What top soccer players tell us about astrology

Nearly every newspaper carries a horoscope column. Almost everyone knows what “sign” they are. Most people do not take astrology too seriously, reading their horoscope for amusement if they read it at all. However, some people take pains to study the characteristics of the different signs and make assessments of people based on what sign they are, and attempt to model behavior or predict the future based on astrology. Others pay significant money to astrologers for a personalized chart. A 2003 Harris poll found 31% of U.S. adults stated they believed in astrology.

A simple question to ask someone who believes in astrology is why it works. What method do the planets or stars have of influencing one’s behavior, personality and future? It’s certainly not gravity, since the doctor who delivered you had a larger gravitational effect on you than Pluto did. (Assuming the doctor weighs 5kg and was 5 centimeters away from you; Pluto weighs 7.15×109kg and was at least 2.76×1014 centimeters away. Plus it’s not even considered a planet anymore.)

The good thing about astrological claims is that they’re testable. If someone says that Aries are supposed to be fearless and impulsive, one can design a survey and then check if those who answer the survey about impulsiveness who are Aries answer the questions differently. There’s a fair bit of research into the claims of astrology, and the most significant debate centers around the so-called Mars Effect, which claims those born during times Mars is ascending are more likely to excel at sports.

A fair amount of research seems to confirm that birth month has a significant correlation with excellence in sports.

Victory for astrology? Not so fast.

In the last few years, research into “relative age” has shown interesting results. Let’s start with soccer. Each soccer club and soccer camp has an age requirement. Imagine, for example, a summer soccer camp that requires the campers to be nine years old when the camp starts in June. So a kid born in May nine years ago will barely be able to make it in, while a kid born in September nine years ago will have to wait a year. It turns out that the “older” nine year olds tend to do much better in camp. Since they’re older, they’re generally more coordinated and can run faster and longer — which makes them tend to be picked first, which gives them more self-confidence. That early experience often seems to carry through the rest of their soccer career. This chart, for example, from a University of Alberta study, shows how world cup youth soccer players born in the first three months after the eligibility cut-off blow away those born in the other nine months.

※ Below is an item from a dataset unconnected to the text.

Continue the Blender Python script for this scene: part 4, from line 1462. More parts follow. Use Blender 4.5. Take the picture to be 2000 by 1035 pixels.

I have little doubt that relative age affects a lot more than just sports. Parents tend to want to push to have their children moved up a grade, but it may be the exact opposite approach (thus having your child be among the oldest in the class) will have profound benefits that affect your child throughout his or her life.

I certainly believe astrology is junk. But I also believe we should pay attention to the research showing that the month of a child’s birth is actually quite important.

3 Responses to “What top soccer players tell us about astrology”

  1. Astrolomagician Says:

    Here is why astrology works: The supreme being, let’s call him god, decided to run a simulation that would derive all the possible personalities in attempt to find the perfect human. He took all the conceivable personality traits and put them in variables. He then setup a simulation to run through all the possible permutations.
    The stars, planets and moons are the symbols we created to understand our universe. They are also the storage devices for god’s variables.
    Astrology is the attempt to understand the pattern created by the simulation and how it determines personality.

  2. Stephen Says:

    Great! So let’s test that explanation scientifically. If astrology has predictive value for those patterns you talk about, can I propose some experiments to see how well it works?

  3. Astrolomagician Says:

    OK, let’s do it.
    Worst case scenario is that it doesn’t work and then I am forced to destroy you with my mind.